§ TASK DIRECTIONS
Nothing should be output except the lines from the one containing "(.19, .155, .085), True, 0.006)" through the one containing "(.14, .135, .125), True, 0.0035)", both ends included, each repeated exactly.

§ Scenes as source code
========

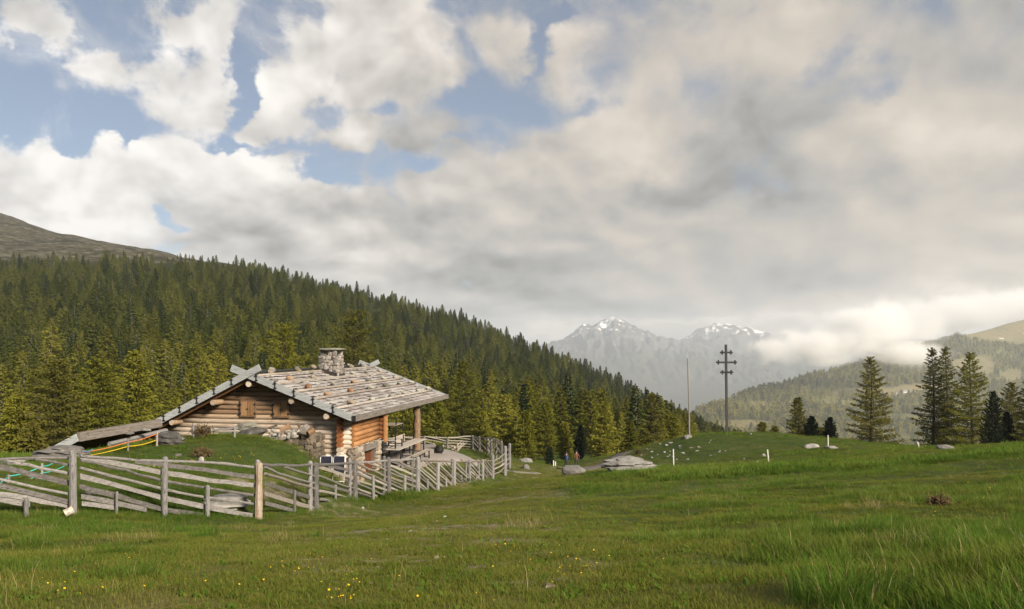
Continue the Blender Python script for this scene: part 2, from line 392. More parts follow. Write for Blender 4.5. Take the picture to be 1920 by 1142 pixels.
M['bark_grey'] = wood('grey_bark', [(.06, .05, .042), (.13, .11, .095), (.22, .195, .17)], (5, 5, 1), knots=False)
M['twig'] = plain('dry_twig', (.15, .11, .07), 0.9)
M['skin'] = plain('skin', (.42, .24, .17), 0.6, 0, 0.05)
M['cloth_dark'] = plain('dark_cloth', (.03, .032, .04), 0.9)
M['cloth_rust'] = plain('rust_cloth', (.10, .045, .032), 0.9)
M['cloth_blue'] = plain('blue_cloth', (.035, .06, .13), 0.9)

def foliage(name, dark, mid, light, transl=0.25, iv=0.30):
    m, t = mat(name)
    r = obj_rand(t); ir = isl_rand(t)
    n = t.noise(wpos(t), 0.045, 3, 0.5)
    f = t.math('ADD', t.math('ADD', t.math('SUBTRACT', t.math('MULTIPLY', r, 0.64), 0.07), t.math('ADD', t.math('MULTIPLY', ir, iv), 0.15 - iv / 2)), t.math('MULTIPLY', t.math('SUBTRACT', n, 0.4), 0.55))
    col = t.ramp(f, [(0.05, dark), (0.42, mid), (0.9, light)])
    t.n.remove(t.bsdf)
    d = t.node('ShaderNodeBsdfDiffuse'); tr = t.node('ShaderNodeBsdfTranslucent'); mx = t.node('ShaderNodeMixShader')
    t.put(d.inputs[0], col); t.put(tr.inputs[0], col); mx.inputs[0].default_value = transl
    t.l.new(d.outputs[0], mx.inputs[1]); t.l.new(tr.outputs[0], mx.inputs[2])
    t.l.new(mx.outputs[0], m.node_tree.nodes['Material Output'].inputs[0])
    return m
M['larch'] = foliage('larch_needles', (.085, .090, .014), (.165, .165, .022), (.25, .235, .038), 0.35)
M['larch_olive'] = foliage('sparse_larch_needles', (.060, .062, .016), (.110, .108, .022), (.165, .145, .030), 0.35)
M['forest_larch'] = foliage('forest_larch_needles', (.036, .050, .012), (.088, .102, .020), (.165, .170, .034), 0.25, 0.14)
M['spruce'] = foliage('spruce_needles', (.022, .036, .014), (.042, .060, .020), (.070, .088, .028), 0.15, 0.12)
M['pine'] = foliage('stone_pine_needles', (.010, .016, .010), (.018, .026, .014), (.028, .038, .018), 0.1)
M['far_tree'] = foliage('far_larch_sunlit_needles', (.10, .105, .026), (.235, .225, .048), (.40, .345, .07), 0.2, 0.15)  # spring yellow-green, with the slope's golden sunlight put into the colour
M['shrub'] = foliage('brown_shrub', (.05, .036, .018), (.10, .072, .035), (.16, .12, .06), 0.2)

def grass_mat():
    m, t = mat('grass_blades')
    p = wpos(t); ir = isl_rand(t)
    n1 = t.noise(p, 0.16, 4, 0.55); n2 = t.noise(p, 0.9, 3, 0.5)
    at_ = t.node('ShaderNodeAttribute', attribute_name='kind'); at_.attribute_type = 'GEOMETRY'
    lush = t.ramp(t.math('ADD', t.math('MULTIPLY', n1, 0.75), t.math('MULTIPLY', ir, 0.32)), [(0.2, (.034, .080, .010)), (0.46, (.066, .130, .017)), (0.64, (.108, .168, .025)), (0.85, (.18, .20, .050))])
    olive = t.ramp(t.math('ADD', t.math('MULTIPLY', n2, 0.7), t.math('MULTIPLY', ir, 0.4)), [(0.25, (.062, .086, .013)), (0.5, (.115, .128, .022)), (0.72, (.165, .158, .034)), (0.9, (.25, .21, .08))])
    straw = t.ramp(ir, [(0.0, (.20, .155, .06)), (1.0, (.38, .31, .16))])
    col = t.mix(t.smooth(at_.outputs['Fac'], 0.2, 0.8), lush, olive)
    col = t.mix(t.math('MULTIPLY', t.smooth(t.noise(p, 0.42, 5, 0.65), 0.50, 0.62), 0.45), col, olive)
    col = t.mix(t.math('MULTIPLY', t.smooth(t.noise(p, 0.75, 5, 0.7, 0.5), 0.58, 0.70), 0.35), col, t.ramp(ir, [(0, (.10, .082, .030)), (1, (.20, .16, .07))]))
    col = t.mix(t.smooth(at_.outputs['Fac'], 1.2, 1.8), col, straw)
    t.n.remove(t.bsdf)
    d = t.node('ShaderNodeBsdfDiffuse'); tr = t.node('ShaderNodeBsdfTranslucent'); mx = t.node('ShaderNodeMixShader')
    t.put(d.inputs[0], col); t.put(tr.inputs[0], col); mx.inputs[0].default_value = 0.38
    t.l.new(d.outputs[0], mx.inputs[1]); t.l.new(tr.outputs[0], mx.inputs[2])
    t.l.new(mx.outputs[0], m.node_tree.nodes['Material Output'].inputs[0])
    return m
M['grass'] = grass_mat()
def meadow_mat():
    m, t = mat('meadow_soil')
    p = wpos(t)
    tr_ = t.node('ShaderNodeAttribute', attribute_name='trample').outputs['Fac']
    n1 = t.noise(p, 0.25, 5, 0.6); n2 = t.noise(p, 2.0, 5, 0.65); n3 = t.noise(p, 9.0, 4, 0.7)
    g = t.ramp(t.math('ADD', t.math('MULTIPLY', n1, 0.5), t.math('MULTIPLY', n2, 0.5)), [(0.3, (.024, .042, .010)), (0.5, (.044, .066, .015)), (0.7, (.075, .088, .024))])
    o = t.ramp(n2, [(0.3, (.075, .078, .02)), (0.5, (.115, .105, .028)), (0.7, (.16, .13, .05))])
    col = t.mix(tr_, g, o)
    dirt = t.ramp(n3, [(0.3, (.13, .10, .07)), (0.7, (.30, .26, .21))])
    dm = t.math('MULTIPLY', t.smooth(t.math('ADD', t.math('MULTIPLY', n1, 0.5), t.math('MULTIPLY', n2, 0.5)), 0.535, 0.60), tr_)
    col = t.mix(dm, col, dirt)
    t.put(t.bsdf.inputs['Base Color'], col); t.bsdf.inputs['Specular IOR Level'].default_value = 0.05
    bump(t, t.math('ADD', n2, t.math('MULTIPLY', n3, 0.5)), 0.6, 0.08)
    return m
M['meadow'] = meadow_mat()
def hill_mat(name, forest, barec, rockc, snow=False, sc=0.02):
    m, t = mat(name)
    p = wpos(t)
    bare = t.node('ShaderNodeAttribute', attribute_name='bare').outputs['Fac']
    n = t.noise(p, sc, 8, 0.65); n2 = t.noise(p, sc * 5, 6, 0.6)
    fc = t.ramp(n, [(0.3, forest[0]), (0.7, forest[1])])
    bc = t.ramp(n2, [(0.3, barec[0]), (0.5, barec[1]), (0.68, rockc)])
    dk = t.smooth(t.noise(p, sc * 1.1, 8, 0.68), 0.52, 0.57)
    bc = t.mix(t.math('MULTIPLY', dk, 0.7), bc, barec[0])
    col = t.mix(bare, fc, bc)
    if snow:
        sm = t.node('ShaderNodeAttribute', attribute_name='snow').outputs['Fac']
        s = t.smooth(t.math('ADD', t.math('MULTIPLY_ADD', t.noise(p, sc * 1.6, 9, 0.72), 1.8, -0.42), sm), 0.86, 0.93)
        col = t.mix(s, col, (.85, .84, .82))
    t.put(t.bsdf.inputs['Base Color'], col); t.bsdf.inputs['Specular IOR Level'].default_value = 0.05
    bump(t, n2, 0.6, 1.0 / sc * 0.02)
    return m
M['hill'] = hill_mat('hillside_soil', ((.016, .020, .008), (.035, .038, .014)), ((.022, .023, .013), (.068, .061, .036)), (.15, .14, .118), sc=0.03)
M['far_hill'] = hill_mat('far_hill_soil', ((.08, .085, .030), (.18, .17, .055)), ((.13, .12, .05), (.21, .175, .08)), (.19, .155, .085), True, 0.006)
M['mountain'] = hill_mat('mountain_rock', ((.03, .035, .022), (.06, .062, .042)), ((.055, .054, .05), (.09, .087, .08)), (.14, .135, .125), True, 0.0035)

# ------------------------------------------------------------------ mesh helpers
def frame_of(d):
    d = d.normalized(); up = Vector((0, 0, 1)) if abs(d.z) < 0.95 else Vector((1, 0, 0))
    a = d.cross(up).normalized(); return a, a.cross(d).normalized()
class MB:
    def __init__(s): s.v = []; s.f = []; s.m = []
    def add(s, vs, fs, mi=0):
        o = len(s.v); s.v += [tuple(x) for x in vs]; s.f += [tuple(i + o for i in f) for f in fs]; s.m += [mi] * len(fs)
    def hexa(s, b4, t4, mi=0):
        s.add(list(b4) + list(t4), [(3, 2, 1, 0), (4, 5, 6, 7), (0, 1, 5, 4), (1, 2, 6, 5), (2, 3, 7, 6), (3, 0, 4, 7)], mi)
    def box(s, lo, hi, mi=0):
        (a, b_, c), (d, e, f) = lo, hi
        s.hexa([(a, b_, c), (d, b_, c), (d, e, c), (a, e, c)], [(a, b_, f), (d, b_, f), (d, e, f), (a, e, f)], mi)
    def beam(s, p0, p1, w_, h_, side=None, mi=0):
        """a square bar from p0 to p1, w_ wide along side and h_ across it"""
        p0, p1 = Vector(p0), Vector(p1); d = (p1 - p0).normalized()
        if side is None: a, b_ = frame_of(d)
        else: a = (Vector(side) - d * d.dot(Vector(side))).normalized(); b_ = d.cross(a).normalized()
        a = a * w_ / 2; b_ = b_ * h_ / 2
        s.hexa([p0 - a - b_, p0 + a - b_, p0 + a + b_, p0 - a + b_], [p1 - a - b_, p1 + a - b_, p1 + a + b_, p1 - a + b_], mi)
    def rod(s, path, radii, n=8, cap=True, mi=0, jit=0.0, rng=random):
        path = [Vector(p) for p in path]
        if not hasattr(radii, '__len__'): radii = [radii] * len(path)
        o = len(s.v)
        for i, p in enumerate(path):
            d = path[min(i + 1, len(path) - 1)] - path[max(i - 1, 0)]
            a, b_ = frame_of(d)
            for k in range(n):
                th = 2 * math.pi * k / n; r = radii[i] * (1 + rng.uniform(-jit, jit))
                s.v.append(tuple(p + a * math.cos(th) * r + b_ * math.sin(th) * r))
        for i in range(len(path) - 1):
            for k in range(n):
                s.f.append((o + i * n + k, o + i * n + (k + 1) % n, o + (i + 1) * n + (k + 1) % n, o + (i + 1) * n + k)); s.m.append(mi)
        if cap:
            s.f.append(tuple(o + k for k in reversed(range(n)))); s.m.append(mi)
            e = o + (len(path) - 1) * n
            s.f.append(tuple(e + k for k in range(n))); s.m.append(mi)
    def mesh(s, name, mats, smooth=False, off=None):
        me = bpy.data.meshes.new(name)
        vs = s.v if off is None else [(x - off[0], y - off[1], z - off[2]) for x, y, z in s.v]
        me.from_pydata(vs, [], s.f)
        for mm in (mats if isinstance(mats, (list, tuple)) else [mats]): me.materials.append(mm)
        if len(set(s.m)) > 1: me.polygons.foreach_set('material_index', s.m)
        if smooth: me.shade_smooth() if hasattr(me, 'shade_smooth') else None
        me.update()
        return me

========

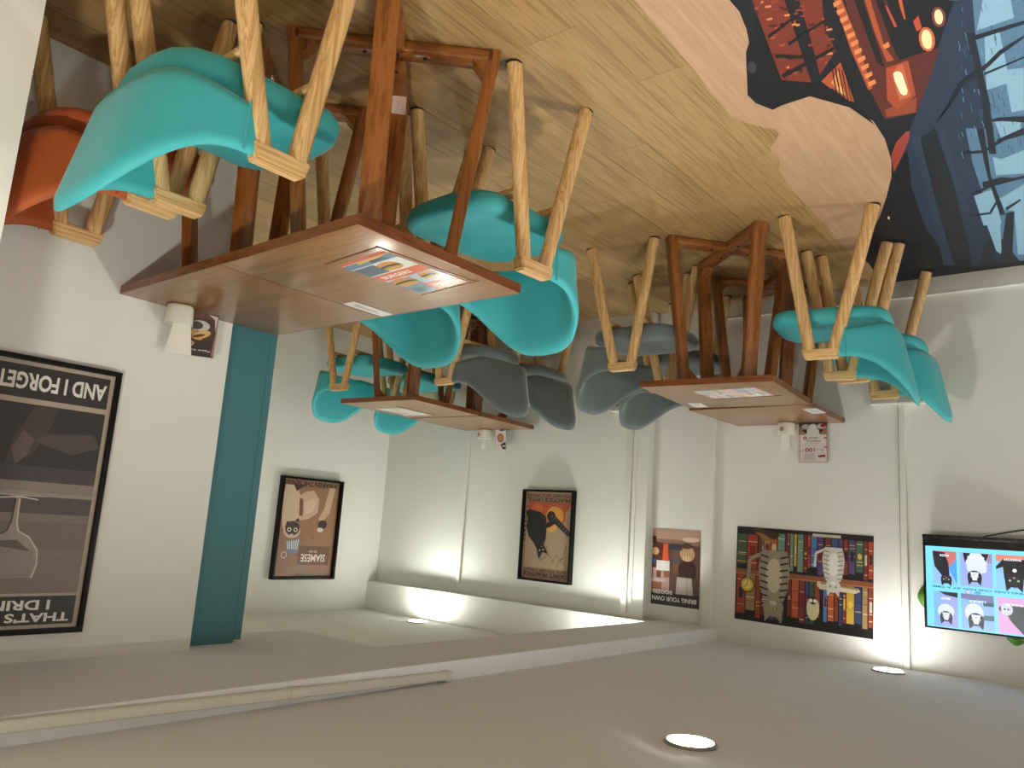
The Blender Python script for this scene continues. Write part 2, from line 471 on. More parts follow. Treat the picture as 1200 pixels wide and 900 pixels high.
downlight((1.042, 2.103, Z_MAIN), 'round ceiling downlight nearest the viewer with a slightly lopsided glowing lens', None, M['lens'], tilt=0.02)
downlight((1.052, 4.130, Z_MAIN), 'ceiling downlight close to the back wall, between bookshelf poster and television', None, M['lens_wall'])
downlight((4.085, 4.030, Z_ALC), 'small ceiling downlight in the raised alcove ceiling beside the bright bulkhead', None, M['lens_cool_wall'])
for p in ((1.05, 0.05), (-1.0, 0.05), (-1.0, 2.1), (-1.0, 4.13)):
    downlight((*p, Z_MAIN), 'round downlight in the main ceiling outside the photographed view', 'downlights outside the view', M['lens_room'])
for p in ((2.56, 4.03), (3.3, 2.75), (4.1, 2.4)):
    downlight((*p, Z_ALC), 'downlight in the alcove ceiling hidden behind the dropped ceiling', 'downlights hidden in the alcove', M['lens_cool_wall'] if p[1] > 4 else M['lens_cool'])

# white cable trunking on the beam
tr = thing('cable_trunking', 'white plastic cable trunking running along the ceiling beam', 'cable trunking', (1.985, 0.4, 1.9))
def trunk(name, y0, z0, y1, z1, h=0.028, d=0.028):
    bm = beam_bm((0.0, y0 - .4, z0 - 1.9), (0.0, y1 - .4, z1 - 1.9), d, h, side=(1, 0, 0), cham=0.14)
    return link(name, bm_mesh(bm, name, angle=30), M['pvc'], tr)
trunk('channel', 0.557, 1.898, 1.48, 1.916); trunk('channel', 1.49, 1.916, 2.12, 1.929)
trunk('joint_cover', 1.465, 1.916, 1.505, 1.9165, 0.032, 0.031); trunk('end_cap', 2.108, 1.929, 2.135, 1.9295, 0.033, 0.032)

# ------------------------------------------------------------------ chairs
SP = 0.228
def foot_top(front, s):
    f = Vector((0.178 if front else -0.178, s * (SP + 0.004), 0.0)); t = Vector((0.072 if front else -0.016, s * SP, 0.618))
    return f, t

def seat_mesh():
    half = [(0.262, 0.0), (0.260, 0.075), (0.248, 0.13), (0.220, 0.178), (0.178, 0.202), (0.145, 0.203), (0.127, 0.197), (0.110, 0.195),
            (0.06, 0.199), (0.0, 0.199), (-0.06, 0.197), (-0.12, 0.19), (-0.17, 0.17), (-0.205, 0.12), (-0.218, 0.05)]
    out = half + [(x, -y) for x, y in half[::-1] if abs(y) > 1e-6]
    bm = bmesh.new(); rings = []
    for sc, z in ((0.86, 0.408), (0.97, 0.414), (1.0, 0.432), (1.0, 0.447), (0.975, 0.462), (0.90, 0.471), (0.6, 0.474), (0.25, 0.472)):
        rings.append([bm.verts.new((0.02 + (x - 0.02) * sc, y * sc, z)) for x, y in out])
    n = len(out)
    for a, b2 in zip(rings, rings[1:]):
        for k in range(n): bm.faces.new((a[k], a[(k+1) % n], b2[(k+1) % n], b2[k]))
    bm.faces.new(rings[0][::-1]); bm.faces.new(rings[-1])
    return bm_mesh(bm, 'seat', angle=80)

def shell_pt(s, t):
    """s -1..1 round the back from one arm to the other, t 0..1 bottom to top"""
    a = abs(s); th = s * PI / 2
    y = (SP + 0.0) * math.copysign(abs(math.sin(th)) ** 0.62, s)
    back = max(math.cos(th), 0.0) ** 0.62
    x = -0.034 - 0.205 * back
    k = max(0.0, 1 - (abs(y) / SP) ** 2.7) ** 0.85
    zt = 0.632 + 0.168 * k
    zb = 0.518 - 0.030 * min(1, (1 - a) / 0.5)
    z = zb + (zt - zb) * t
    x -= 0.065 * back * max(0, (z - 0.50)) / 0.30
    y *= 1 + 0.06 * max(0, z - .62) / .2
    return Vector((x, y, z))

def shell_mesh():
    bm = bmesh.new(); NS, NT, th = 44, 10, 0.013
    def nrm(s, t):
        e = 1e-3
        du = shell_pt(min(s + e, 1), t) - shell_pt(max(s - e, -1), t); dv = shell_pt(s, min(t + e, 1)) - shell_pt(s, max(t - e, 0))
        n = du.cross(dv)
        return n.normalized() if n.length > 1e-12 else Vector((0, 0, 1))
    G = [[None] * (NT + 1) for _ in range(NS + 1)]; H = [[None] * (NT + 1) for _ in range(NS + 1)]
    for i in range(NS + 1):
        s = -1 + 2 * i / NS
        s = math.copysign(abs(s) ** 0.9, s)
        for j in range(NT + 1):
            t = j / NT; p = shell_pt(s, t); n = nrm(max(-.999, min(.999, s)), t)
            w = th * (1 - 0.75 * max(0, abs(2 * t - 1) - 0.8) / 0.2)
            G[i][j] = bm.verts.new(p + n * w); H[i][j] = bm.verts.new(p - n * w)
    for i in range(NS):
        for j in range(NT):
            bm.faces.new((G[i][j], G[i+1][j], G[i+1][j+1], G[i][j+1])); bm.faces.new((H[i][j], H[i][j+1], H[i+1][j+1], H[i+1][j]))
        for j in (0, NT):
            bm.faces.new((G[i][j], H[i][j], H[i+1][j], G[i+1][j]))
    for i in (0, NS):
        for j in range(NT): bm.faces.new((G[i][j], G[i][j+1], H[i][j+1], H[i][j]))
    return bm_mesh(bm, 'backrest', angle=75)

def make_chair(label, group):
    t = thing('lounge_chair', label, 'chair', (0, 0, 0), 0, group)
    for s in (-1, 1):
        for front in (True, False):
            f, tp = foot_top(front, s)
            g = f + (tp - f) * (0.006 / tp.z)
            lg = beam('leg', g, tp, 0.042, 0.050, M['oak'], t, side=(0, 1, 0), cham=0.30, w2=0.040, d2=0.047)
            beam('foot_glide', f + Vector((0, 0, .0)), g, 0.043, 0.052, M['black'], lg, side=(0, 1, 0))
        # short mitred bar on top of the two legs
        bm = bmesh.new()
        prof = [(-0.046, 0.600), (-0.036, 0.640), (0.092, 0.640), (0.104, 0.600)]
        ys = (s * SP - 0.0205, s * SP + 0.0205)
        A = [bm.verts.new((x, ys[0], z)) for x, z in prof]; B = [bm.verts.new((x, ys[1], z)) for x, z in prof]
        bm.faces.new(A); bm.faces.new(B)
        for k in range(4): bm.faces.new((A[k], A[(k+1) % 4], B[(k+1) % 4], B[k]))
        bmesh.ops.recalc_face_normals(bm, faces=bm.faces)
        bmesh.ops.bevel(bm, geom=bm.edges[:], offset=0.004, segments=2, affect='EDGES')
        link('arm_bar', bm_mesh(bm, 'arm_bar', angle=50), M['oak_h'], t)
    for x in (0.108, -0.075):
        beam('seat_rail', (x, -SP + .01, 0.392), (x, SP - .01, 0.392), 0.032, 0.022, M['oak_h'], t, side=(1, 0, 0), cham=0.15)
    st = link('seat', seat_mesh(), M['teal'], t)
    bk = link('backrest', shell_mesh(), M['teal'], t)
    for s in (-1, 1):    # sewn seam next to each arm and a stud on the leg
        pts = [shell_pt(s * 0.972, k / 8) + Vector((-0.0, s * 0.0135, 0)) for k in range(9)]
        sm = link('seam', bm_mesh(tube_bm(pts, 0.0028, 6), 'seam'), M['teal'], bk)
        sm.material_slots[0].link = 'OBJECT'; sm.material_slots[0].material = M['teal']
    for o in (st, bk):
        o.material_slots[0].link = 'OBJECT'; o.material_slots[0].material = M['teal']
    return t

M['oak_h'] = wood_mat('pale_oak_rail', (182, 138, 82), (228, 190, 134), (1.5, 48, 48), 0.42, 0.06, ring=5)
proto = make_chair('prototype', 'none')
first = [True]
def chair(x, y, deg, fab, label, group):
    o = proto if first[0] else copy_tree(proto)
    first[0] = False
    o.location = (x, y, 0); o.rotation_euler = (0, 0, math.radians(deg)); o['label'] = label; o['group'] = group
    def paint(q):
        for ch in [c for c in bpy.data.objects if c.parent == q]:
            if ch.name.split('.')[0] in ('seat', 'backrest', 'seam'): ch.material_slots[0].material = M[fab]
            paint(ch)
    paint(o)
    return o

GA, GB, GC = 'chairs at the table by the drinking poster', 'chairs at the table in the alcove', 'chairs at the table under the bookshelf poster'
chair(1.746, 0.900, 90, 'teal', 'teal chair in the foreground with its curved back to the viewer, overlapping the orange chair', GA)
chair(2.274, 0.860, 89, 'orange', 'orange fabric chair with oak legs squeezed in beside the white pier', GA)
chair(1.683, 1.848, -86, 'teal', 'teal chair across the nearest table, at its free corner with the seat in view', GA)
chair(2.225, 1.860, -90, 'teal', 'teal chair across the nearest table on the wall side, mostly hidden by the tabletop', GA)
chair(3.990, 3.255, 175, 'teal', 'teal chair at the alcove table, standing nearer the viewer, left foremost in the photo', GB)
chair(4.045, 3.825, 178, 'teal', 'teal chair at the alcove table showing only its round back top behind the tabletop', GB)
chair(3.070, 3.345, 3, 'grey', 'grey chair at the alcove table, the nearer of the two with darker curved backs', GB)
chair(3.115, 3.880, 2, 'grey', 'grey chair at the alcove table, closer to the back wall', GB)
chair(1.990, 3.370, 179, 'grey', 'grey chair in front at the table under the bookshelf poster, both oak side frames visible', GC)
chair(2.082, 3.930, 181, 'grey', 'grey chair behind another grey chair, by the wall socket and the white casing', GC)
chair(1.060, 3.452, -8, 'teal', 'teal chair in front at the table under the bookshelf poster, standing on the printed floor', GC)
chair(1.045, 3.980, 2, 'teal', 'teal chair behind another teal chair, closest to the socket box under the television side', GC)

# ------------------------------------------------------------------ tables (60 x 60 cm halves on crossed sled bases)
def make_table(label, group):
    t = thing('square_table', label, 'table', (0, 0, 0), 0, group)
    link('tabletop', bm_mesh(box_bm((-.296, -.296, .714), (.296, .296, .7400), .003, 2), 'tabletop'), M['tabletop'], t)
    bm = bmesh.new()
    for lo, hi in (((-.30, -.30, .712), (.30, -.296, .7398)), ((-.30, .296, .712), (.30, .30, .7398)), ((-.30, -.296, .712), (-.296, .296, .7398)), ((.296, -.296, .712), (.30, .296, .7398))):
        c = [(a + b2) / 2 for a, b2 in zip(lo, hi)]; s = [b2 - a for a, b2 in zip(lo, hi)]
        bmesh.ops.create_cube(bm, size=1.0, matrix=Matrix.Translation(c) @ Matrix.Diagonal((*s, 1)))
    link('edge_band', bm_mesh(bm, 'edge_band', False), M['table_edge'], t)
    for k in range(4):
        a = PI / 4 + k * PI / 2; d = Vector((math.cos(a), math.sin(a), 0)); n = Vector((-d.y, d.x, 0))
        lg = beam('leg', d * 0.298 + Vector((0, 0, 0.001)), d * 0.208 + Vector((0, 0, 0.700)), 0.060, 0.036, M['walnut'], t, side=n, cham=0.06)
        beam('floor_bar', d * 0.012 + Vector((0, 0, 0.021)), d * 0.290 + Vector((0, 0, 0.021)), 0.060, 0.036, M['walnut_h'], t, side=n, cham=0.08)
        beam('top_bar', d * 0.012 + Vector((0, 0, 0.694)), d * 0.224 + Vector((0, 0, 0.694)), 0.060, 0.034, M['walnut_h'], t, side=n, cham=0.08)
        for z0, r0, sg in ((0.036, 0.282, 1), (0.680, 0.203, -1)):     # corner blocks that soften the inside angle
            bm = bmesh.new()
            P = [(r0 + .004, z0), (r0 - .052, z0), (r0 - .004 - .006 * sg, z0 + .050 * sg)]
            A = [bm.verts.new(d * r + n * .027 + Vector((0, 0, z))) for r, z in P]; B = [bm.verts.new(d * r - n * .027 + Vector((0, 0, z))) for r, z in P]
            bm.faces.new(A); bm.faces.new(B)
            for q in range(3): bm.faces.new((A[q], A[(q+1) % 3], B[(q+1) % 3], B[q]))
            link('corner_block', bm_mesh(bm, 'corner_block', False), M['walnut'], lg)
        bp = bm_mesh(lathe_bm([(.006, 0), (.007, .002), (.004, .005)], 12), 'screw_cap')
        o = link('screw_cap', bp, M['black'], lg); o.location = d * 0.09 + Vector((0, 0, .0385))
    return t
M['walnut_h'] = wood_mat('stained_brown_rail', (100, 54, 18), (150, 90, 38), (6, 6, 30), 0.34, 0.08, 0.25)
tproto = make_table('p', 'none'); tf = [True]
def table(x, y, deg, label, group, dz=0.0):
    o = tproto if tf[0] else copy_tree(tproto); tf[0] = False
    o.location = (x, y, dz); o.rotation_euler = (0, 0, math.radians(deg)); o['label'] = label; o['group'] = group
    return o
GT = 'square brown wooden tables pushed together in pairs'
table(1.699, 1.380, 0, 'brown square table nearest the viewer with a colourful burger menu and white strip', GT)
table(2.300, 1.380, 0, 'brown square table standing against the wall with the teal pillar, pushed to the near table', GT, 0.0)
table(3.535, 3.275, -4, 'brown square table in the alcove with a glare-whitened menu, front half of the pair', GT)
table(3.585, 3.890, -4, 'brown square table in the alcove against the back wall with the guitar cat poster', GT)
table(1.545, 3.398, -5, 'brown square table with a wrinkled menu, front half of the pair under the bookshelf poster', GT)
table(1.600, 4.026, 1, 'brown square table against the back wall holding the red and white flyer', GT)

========

§ RESPONSE FOR THIS EXERCISE
M['far_hill'] = hill_mat('far_hill_soil', ((.08, .085, .030), (.18, .17, .055)), ((.13, .12, .05), (.21, .175, .08)), (.19, .155, .085), True, 0.006)
M['mountain'] = hill_mat('mountain_rock', ((.03, .035, .022), (.06, .062, .042)), ((.055, .054, .05), (.09, .087, .08)), (.14, .135, .125), True, 0.0035)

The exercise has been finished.